# Start of RECORDS TO USE

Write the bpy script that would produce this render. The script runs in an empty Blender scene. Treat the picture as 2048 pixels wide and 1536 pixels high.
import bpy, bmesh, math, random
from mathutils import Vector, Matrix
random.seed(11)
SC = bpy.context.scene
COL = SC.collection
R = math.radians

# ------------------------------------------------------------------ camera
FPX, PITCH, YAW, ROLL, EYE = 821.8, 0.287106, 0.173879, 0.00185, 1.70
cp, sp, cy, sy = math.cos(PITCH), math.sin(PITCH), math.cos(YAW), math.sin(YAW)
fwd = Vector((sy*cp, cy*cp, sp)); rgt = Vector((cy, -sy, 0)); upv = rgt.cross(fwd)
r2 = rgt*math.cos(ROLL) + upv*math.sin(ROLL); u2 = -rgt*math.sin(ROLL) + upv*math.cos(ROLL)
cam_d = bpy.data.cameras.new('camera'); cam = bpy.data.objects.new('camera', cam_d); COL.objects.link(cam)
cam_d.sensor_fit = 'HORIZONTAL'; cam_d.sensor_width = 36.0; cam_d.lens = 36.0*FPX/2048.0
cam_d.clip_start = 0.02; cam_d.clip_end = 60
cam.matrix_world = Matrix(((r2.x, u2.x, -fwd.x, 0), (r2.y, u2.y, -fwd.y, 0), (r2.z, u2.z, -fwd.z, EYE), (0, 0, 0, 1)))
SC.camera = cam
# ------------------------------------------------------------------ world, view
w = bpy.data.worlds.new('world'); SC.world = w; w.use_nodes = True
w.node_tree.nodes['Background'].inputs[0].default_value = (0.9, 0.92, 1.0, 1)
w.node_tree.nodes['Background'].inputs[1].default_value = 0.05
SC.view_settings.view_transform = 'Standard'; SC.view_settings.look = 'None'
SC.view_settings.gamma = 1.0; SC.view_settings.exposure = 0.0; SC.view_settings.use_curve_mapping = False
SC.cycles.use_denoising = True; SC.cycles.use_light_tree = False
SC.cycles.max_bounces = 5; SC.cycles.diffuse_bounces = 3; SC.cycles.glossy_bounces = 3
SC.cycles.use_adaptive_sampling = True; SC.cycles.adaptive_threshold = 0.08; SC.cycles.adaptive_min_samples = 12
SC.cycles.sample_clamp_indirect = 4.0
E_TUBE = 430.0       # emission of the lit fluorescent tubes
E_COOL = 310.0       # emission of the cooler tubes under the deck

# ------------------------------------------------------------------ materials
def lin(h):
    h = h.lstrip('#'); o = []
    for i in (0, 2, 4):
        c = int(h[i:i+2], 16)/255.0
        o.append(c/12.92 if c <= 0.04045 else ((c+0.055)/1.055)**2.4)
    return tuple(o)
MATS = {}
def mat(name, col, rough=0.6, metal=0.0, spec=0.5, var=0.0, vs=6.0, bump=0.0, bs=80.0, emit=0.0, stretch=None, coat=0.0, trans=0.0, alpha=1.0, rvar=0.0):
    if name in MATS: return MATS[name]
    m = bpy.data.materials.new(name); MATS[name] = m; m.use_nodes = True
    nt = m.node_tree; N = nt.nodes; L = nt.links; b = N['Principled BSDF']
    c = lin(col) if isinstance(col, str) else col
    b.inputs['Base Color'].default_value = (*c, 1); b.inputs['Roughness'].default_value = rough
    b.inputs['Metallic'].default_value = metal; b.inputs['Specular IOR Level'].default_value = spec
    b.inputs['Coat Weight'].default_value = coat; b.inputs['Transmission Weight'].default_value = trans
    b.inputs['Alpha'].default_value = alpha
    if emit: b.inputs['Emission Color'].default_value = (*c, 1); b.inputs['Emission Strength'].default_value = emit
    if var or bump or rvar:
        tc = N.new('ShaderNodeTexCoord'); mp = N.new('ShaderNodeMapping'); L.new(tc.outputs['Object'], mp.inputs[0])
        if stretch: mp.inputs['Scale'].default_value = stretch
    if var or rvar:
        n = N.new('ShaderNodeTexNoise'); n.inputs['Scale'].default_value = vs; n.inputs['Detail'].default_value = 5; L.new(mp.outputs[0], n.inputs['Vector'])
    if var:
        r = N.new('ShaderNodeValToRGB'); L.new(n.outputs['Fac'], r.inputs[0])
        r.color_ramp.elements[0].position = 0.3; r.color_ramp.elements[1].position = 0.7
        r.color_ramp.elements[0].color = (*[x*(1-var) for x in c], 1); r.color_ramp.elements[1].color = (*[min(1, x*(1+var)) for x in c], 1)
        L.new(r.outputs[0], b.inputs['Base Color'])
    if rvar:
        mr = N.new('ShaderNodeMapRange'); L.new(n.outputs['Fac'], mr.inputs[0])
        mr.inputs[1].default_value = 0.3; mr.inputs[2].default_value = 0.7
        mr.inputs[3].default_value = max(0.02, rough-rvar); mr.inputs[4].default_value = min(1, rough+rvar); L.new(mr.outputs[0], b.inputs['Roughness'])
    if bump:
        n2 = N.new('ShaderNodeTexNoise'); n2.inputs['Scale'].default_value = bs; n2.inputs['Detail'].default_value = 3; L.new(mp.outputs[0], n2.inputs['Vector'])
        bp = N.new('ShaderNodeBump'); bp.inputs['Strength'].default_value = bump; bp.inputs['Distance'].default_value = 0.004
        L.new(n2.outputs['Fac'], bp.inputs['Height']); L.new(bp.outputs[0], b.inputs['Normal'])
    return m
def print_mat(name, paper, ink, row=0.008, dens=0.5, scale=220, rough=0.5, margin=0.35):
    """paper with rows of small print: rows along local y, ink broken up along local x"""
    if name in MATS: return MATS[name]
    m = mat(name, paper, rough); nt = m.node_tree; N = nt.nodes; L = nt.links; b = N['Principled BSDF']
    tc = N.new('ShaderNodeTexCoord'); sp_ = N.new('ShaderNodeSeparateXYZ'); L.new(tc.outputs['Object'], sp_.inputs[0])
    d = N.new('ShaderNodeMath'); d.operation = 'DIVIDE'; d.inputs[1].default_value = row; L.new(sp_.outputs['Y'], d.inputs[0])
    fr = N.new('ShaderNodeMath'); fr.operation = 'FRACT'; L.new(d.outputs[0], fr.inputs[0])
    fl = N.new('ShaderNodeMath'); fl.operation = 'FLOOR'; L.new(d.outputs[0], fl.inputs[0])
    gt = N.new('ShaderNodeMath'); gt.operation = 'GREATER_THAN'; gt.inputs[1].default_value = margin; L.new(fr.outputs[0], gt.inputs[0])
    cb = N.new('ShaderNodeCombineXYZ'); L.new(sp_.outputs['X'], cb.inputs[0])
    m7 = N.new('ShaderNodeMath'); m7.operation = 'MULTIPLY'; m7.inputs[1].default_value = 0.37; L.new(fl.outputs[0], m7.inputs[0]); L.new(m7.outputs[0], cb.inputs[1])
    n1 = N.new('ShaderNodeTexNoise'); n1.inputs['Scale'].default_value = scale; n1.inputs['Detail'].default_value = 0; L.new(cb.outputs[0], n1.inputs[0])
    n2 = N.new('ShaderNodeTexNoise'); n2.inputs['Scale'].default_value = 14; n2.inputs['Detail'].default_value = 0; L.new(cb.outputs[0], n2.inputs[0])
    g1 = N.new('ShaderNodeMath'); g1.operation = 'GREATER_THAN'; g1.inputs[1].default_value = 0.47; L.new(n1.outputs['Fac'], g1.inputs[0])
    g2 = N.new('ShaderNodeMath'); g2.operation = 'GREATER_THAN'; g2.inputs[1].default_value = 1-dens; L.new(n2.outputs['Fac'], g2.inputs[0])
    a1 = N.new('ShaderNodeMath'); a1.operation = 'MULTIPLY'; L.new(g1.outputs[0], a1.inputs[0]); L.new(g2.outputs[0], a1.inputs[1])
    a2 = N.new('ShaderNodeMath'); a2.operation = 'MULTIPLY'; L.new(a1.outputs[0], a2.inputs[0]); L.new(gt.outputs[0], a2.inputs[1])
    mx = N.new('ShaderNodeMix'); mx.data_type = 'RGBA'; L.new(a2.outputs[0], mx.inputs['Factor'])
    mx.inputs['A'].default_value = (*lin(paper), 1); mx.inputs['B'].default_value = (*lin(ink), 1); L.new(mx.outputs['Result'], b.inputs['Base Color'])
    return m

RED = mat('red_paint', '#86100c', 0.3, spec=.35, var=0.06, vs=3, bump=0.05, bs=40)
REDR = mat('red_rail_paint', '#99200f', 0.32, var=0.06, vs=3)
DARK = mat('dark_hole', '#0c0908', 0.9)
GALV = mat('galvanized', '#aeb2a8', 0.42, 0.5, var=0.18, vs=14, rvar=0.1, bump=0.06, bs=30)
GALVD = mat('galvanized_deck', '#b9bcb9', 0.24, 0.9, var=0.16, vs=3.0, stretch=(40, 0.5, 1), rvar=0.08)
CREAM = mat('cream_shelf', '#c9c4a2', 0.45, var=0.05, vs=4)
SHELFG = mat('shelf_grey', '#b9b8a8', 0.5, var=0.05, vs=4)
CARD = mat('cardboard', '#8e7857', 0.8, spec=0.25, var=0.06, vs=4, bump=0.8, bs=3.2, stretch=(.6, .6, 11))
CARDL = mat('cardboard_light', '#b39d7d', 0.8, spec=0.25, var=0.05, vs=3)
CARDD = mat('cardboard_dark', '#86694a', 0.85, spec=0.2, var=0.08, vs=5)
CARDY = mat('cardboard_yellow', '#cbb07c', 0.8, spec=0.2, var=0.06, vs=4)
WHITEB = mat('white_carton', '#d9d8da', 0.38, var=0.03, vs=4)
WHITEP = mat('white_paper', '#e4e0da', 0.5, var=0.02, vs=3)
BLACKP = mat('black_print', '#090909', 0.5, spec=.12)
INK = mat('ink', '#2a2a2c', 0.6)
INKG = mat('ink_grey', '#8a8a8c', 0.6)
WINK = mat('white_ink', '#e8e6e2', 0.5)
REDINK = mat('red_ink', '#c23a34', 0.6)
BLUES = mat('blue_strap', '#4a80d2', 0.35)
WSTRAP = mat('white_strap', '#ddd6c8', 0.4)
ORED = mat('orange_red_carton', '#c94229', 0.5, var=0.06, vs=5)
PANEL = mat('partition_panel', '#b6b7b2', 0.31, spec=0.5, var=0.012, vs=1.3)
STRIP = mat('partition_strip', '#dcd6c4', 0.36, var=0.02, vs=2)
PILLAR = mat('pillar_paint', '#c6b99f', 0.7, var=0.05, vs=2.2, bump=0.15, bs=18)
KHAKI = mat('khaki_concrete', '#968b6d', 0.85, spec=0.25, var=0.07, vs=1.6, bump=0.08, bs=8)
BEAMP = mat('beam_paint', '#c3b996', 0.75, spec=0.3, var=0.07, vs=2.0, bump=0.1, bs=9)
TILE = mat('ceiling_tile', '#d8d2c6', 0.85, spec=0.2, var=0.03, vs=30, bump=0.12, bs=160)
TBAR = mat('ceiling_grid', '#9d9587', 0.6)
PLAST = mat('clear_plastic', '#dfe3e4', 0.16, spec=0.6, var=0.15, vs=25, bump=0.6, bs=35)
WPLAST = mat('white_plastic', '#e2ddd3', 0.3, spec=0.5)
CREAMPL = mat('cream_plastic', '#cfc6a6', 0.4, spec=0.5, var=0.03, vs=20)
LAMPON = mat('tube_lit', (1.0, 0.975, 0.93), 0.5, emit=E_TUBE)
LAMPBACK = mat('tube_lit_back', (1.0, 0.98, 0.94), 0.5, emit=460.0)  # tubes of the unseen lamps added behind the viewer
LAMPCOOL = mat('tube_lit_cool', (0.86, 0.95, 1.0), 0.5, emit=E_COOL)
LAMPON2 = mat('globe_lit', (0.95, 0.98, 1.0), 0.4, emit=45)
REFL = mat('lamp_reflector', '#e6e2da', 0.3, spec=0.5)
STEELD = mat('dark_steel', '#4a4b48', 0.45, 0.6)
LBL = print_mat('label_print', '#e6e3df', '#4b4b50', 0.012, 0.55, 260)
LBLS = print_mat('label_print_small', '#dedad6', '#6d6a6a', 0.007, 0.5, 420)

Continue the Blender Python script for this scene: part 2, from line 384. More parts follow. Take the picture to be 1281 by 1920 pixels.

# End of RECORDS TO USE

Word for word, please print every line from the beginning of the records to the line bearing "R = math.radians", counting both ends and stopping there.

### TASK RESULT
Write the bpy script that would produce this render. The script runs in an empty Blender scene. Treat the picture as 2048 pixels wide and 1536 pixels high.
import bpy, bmesh, math, random
from mathutils import Vector, Matrix
random.seed(11)
SC = bpy.context.scene
COL = SC.collection
R = math.radians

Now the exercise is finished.